Mikey Ryan Is Worried Over New Dublin Development Plan

We were above in the Arch Bar, in Liberty Square, Thurles last night, trying to solve the world’s problems as we occasionally do. (For God’s sake don’t mention the two black eyes.)

“Give us two good pints there Pat, when you get a minute”, said I.

“Bejasus, the whole world went to the bad this week”, said Mikey Ryan, “First there was that tragic shooting in Florida. Just imagine you only have to be aged 18 to buy an AR-15 semi-automatic rifle in the USA, while you have to be aged 21 in the same country to buy a can of Coors Light, specially cooled in the Rocky Mountains, using Rocky Mountain spring water”.

“Then there were all those unfortunate film stars who came out complaining about being sexual harassed, as they climbed that rickety ladder of success”, he sympathetically stated.

Mikey ranted on, “And if that wasn’t bad enough Varadkar launches his spending splurge on infrastructure; The Dublin Development Plan – Project Dublin 2040.”

“It’s bloody peculiar all right”, said I. “Still wouldn’t it be great if President Trump came over golfing here to Co. Tipperary and recognised Thurles as Ireland’s Capital, instead of Dublin, just like he did with Tel Aviv and Jerusalem in Israel.

“Personally, I would be more worried for the farming community because of this feckin Brexit”, said I, “Sure God only knows what will happen into the future, if fears expressed by the Tipperary farming community are anyway accurate”.

“Oh, begod we needn’t worry”, said Mikey, “Sure farmers always have the ‘poor mouth’. A farmer over from Ballywinterrourkewood, in Co. Limerick was telling me, at Thurles Mart on Monday, that farmers; unlike heretofore, will be charging in future for every god dammed thing, in order to make sure that they can make ends meet and pay their overdue taxes”.

“And this claim”, confirmed Mikey, “Is further borne out by John Joe Brennan, who farms over in Holycross. He confided in me that a certain farmer over in Drombane (Actually ’twas Billy Moore, but no names – no court martial, if you know what I mean), knocked at his door just last week”.

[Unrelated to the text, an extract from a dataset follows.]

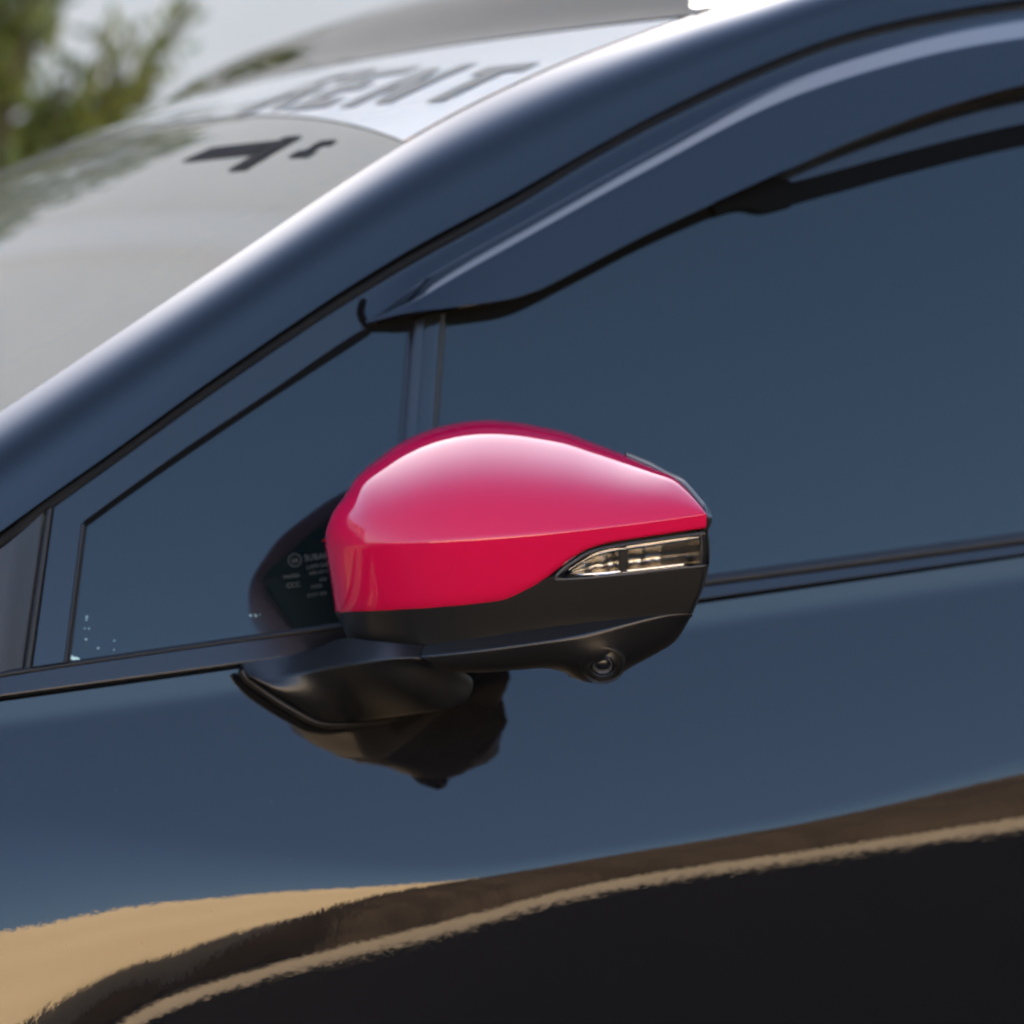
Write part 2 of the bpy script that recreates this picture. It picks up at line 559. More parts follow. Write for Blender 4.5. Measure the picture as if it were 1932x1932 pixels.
def lay(polys, u0, uw, s0, s1, lift, slant):
    """flat letter pieces laid on the curved glass, subdivided so they follow it"""
    V, F = [], []
    for pl in polys:
        if len(pl) == 5:
            quads = [[pl[0], pl[1], pl[2], pl[0]], [pl[0], pl[2], pl[3], pl[4]]]
        else:
            quads = [pl]
        for qd in quads:
            n = 6
            base = len(V)
            for i in range(n + 1):
                for j in range(n + 1):
                    a, b = i / n, j / n
                    x = (qd[0][0] * (1 - a) + qd[1][0] * a) * (1 - b) + (qd[3][0] * (1 - a) + qd[2][0] * a) * b
                    y = (qd[0][1] * (1 - a) + qd[1][1] * a) * (1 - b) + (qd[3][1] * (1 - a) + qd[2][1] * a) * b
                    q = u0 - (x + slant * y) * uw
                    V.append(tuple(screen(s0 + (s1 - s0) * y, q, lift)))
            for i in range(n):
                for j in range(n):
                    k = base + i * (n + 1) + j
                    F.append((k, k + 1, k + n + 2, k + n + 1))
    return V, F
for ch, u0, w_ in (('T', .080, .054), ('N', .174, .060), ('E', .255, .060), ('R', .346, .074)):
    V, F = lay(GLY[ch], u0, w_ / .8, .820 + .10 * (u0 - .05), .892 + .20 * (u0 - .05), .0021, -.05)
    me = bpy.data.meshes.new('letter')
    me.from_pydata(V, [], F)
    link('letter', me, M['letter'], ws)
V, F = lay([[(0, .50), (.88, .50), (1.0, .90), (.12, .90)], [(.96, 0), (1.18, 0), (1.18, 1), (.96, 1)]], .272, .105, .725, S_STRIP + .03, .0010, .0)
me = bpy.data.meshes.new('sticker'); me.from_pydata(V, [], F); link('sticker', me, M['decal'], ws)
V, F = lay([[(0, .08), (.3, .02), (.3, .42), (.03, .46)], [(.1, .42), (.22, .42), (.24, .74), (.12, .74)], [(.08, .72), (.34, .7), (.34, 1), (.12, 1)]], .118, .085, .738, S_STRIP + .015, .0010, .0)
me = bpy.data.meshes.new('sticker'); me.from_pydata(V, [], F); link('sticker', me, M['decal'], ws)

# ---- roof: from the screen's top edge back, with a dark joint between
roof_near = [near[-1]] + [on_house(x, y, -PIL_IN - .002) for x, y in PIL_TOP[7:]]
roof_near = spline(roof_near, 60)
def roofp(i, q, dz=0):
    b = 4 * q * (1 - q)
    a = i / 60
    return roof_near[i] + Vector((-.06 * b * (1 - sstep(0, .6, a)), 1.25 * q - .02 * 0, (.012 + .035 * sstep(0, .5, a)) * b + dz + .028 * sstep(0, .1, a)*sstep(0,.03,q)))
roof = grid_object('roof_panel', [[roofp(i, q, .003) + Vector((.010, 0, 0)) for q in QS] for i in range(61)], M['roof'], car, .005)
grid_object('roof_joint', [[screen(.999, q) + Vector((dx, 0, -.004 + dx * .3)) for q in QS] for dx in (-.004, .004, .014)], M['gap'], car, .003)

# ---- rain visor over the side window
VS_TOP = [(688, 566), (760, 518), (850, 466), (966, 403), (1116, 314), (1266, 234), (1416, 164), (1566, 106), (1716, 68), (1932, 32), (2300, -6), (3100, -40)]
VS_BOT = [(692, 609), (760, 592), (850, 580), (966, 563), (1011, 548), (1066, 521), (1216, 443), (1366, 373), (1461, 330), (1600, 268), (1766, 207), (1932, 160), (2300, 95), (3100, 35)]
VS_CR = [(700, 604), (760, 567), (850, 513), (966, 448), (1216, 309), (1466, 180), (1716, 98), (1932, 56), (2300, 16), (3100, -20)]
nv, mv = 200, 44
T = spline(VS_TOP, 400); B = spline(VS_BOT, 400)
Tx = [(p.x, p.y) for p in T]; Bx = [(p.x, p.y) for p in B]
vrows = []
lift = lambda px: .0188 + .002 * sstep(800, 2000, px)
for i in range(mv + 1):
    row = []
    for k in range(nv + 1):
        px = 690 + (3050 - 690) * (k / nv) ** 1.3
        yt, yb_, yc = by_x(Tx, px, False), by_x(Bx, px, False), by_x(VS_CR, px)
        yc = min(max(yc, yt + 2), yb_ - 2)
        hw = 17 * sstep(690, 820, px)
        # a: 0..1 top flange, crest facing up, then the long face
        a = i / mv
        if a < .3:
            py = yt + (yc - hw - yt) * a / .3
            o = .002 + .002 * a / .3
        elif a < .6:
            f = (a - .3) / .3
            py = yc - hw + 2 * hw * f
            o = .004 + (lift(px) - .004) * f
        else:
            f = (a - .6) / .4
            py = yc + hw + (yb_ - yc - hw) * f
            o = lift(px) + .003 * f
        o *= .25 + .75 * sstep(690, 800, px)
        row.append(on_house(px, max(min(py, yb_), yt), o))
    vrows.append(row)
visor = grid_object('rain_visor', vrows, M['visor'], car, .0035)
strip('visor_edge', [(1440, 338), (1600, 268), (1766, 205), (1932, 158), (2300, 93), (3050, 36)], [(1440, 340), (1600, 279), (1766, 221), (1932, 178), (2300, 115), (3050, 60)],
      lambda s, t: .018 - .014 * t, M['trim'], visor, 60, 4, .002)
clip = strip('visor_clip', [(1340, 384), (1400, 352), (1452, 332), (1500, 344)], [(1352, 404), (1401, 392), (1441, 398), (1500, 384)], lambda s, t: .001 + .001 * math.sin(math.pi * t), M['gap'], visor, 20, 6, .004)
strip('visor_tip_seal', [(683, 562), (678, 590), (688, 610), (704, 615)], [(690, 566), (685, 590), (695, 605), (708, 609)], lambda s, t: .0045 * (1 - abs(2 * t - 1) ** 2), M['gap'], visor, 24, 4, .003)

# ------------------------------------------------------------------ wing mirror
OX0, OX1 = 612.0, 1336.0
CREASE = [(613, 1031), (790, 1024), (1000, 1010), (1180, 991), (1333, 970)]
SIL = [(613.5, 1022), (614.5, 1008), (618.5, 990), (629, 965), (650, 935), (675, 897.5), (709, 868), (751, 837), (801, 813), (860, 797), (914, 791.7), (969, 795), (1015, 803),
       (1070, 815.6), (1112, 832), (1154, 848), (1196, 866), (1238, 885), (1271, 900), (1297, 925), (1318, 950), (1332, 969)]
RED_BOT = [(634, 1158), (700, 1156), (760, 1153), (818, 1149.5), (880, 1144), (944, 1136), (966, 1129), (986, 1119), (1007, 1108), (1028, 1094), (1050, 1077), (1070, 1061), (1103, 1040), (1130, 1030), (1154, 1024), (1200, 1017), (1238, 1011), (1333, 997)]


def out_mid(px):
    """distance outboard of the door along the mirror's widest line"""
    s = (px - OX0) / (OX1 - OX0)
    o = .100 + .150 * s - .010 * s * s
    s0 = .42
    if s < s0:
        o -= .076 * (1 - math.sqrt(max(0, 1 - (1 - max(s, 0) / s0) ** 2)))
    return o


def crease_y(px):
    return by_x(CREASE, px)


def out_low(px, py):
    """lower front face of the head: leans slightly under"""
    d = (py - crease_y(px)) / 2900
    sl = max(0, py - 1031) * .185        # the inner edge slants with the cap
    o = out_mid(max(613, px - sl * (1 - sstep(613, 1013, px))))
    return o - .28 * d - 1.2 * d * d


head = empty('wing_mirror')
# upper cap rows
ncol, nrow = 96, 40
silp = spline(SIL, 400)
def sil_at(s):
    f = s * 400
    i = min(399, int(f))
    return silp[i].lerp(silp[i + 1], f - i)
up_rows = []
CAP_TILT = [(0, 20), (.2, 30), (.4, 44), (.55, 55), (.7, 61), (.86, 66), (.94, 75), (1.0, 84)]
CAP_TAB = [0]
for _k in range(400):
    CAP_TAB.append(CAP_TAB[-1] + math.tan(R(by_x(CAP_TILT, (_k + .5) / 400))) / 400)
cols = []
for k in range(ncol + 1):
    s = k / ncol
    e = .5 - .5 * math.cos(math.pi * s)
    cols.append(s * .6 + e * .4)
for i in range(nrow + 1):
    e_ = i / nrow * 1.2
    t, deep = (1 - (1 - e_) ** 2 * .35 - (1 - e_) * .65, 0) if e_ < 1 else (1 - .25 * ((e_ - 1) / .2) ** 2, (e_ - 1) / .2)
    t = min(1, max(0, t))
    row = []
    for s in cols:
        cx = 613 + (1333 - 613) * (s ** 1.15 * .5 + s * .5)
        Cp = Vector((cx, crease_y(cx)))
        Tp = sil_at(s)
        h = max(.002, (Cp - Tp).length / 2900)
        # squarer shoulder: surface stays up longer, then rolls over
        kk = 1 - .4 * sstep(.75, 1, s)
        ti = min(399, int(t * 400))
        g_ = CAP_TAB[ti] + (CAP_TAB[ti + 1] - CAP_TAB[ti]) * (t * 400 - ti) if not deep else CAP_TAB[-1] + .8 * deep
        wl = sstep(.0, .30, s)
        rnd = .28 * t + .85 - .85 * math.sqrt(max(0, 1 - min(.985, t) ** 2)) + (.8 * deep if deep else 0)
        o = out_mid(cx) - h * (g_ * kk * wl + rnd * 1.15 * (1 - wl))
        p2 = Cp.lerp(Tp, t)
        row.append(on_plane(p2.x, p2.y, o))
    up_rows.append(row)
# lower cap rows
ex0, ex1 = 634.0, 1333.0
lo_rows = []
for i in range(25):
    t = i / 24
    row = []
    for s in cols:
        g = s ** 1.15 * .5 + s * .5
        cx = 613 + (1333 - 613) * g
        bx_ = ex0 + (ex1 - ex0) * g
        x_, y_ = cx + (bx_ - cx) * t, crease_y(cx) + (by_x(RED_BOT, bx_) - crease_y(cx)) * t
        row.append(on_plane(x_, y_, out_low(x_, y_) + .0 - (.003 * t ** 14)))
    lo_rows.append(row)
# soften the crease: pull one row of each patch into a small radius
def merged_cap():
    V, F = [], []
    allr = up_rows[::-1] + lo_rows[1:]
    nr, nc = len(allr), ncol + 1
    for r_ in allr:
        V += [tuple(p) for p in r_]
    for i in range(nr - 1):
        for j in range(nc - 1):
            F.append((i * nc + j, (i + 1) * nc + j, (i + 1) * nc + j + 1, i * nc + j + 1))
    return V, F
capV, capF = merged_cap()
me = bpy.data.meshes.new('mirror_cap')
me.from_pydata(capV, [], capF)
me.polygons.foreach_set('use_smooth', [True] * len(capF))
me.update()
cap = link('mirror_cap', me, M['red'], None)
sm = cap.modifiers.new('thickness', 'SOLIDIFY'); sm.thickness = .0025; sm.offset = -1

# black lower shell: from the cap's bottom edge down to the ledge
def shell_patch(top, bot, of, n, mr, lift=0.0, fn=spline):
    Tt, Bb = fn(top, n), fn(bot, n)
    return [[on_plane(*(Tt[k].lerp(Bb[k], i / mr)), of(*(Tt[k].lerp(Bb[k], i / mr)), k / n, i / mr)) for k in range(n + 1)] for i in range(mr + 1)]

B_TOP = [(632, 1154), (700, 1152), (760, 1149), (818, 1145), (880, 1140), (944, 1132), (966, 1125), (986, 1115), (1007, 1104), (1030, 1091), (1054, 1086), (1100, 1086), (1154, 1084), (1238, 1075), (1338, 1064)]
LEDGE = [(657, 1205), (700, 1210), (755, 1215), (799, 1218), (860, 1209), (986, 1191), (1112, 1174), (1255, 1159), (1306, 1157)]
def o_black(px, py, s, t):
    o = out_low(px, py) - .0022
    return o - .010 * sstep(.86, 1, s) ** 2 * 0
main_rows = shell_patch(B_TOP, LEDGE, o_black, 110, 24)
wing = grid_object('wing_mirror', main_rows, M['plastic'], car, .003)
bpy.data.objects.remove(head)
cap.parent = wing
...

Mikey continued; “His youngest lad, a boy aged 9, answered the half door”.
“Would your auld lad or auld one be at home?” asked our nameless dour faced, Drombane man.

“No, they went into Thurles town, there is a special 39 cent sale on milk, rhubarb and potatoes over in Aldi this week.” said the young lad.

“How about your brother, Ronaldo? Would he be around?” asked the visitor.

“No, sure he went with my auld lad and auld one, to get 10 slabs of cheap cider from Tesco”, replied the young lad.

Our now agitated Drombane visitor put the safety catch back on the Purdy ‘Over & Under’ shot gun and thought for a while, moving from one foot to the other like a cut cat; cursing under his breath.

“I know where all our farm implements are, if you want to rent something, or I can give me auld lad a message and get him to phone you”, volunteered the hardy nine-year-old.

“Well,” said the obviously annoyed Drombane farmer, “I was kinda hoping to talk to your auld lad up close and in person, like. You see it’s about that brother of yours, Ronaldo. He is after sticking my daughter, Coleen, up the proverbial”.

The nine-year-old thought for a brief moment; “Yes, you would have to talk to me auld lad about that. I know he charges €500 for the use of the Bull; €100 for the Boar, and €50 for the Billy Goat, but I don’t know how much he charges for me brother, Ronaldo.”


1 comment to Mikey Ryan Is Worried Over New Dublin Development Plan

  • Katie

    George. I can never stop laughing at these very amusing stories. I always thought I spoke our Irish language. But learning a lot more great saying’s from reading these Ryan stories. Another one for our notice board for the X-Pats. ‘We are going to the NSW Border to see ‘Murphy’s Pig’s. They are all ex-cops. And boy aren’t they great to listen to. I saw them at the Gaelic Football some time ago. Great musicians all of them. They play all types of instrument. And great Irish music.